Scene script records
- - -

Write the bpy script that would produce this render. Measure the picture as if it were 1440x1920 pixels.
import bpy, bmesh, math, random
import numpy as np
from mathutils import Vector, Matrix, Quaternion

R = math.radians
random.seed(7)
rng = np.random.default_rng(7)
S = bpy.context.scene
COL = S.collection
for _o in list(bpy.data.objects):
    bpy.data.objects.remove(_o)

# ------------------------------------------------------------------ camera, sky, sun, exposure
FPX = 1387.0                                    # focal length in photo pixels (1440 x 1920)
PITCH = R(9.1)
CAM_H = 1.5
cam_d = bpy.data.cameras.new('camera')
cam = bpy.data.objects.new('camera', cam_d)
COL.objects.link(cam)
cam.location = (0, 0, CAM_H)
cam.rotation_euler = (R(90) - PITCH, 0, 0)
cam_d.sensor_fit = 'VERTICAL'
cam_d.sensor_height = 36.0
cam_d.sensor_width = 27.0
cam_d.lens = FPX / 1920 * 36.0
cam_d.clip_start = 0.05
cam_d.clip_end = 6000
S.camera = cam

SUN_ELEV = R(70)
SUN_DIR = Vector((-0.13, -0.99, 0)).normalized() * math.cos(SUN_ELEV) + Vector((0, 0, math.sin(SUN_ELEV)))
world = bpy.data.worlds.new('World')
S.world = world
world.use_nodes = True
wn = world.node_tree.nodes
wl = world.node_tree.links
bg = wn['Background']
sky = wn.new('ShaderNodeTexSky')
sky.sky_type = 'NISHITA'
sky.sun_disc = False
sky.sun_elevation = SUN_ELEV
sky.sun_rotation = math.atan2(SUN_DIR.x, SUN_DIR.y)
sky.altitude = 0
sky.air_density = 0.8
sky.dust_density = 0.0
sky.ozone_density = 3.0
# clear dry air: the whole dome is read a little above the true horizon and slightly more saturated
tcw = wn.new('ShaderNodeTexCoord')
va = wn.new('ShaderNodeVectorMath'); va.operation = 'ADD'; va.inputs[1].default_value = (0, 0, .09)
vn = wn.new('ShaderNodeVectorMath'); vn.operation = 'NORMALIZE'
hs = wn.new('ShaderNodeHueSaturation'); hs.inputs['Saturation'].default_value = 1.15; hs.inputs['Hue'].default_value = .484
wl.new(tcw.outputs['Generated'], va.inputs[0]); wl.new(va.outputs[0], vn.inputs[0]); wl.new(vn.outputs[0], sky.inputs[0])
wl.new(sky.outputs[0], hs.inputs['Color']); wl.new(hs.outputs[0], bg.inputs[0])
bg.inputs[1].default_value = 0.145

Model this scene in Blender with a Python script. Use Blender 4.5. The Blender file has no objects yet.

- - -

● SET TASK
Starting at the first line of the entries above, please extract each line up to and including the line with "bpy.data.objects.remove(_o)", unchanged, and add nothing.

● EXPECTED ANSWER
Write the bpy script that would produce this render. Measure the picture as if it were 1440x1920 pixels.
import bpy, bmesh, math, random
import numpy as np
from mathutils import Vector, Matrix, Quaternion

R = math.radians
random.seed(7)
rng = np.random.default_rng(7)
S = bpy.context.scene
COL = S.collection
for _o in list(bpy.data.objects):
    bpy.data.objects.remove(_o)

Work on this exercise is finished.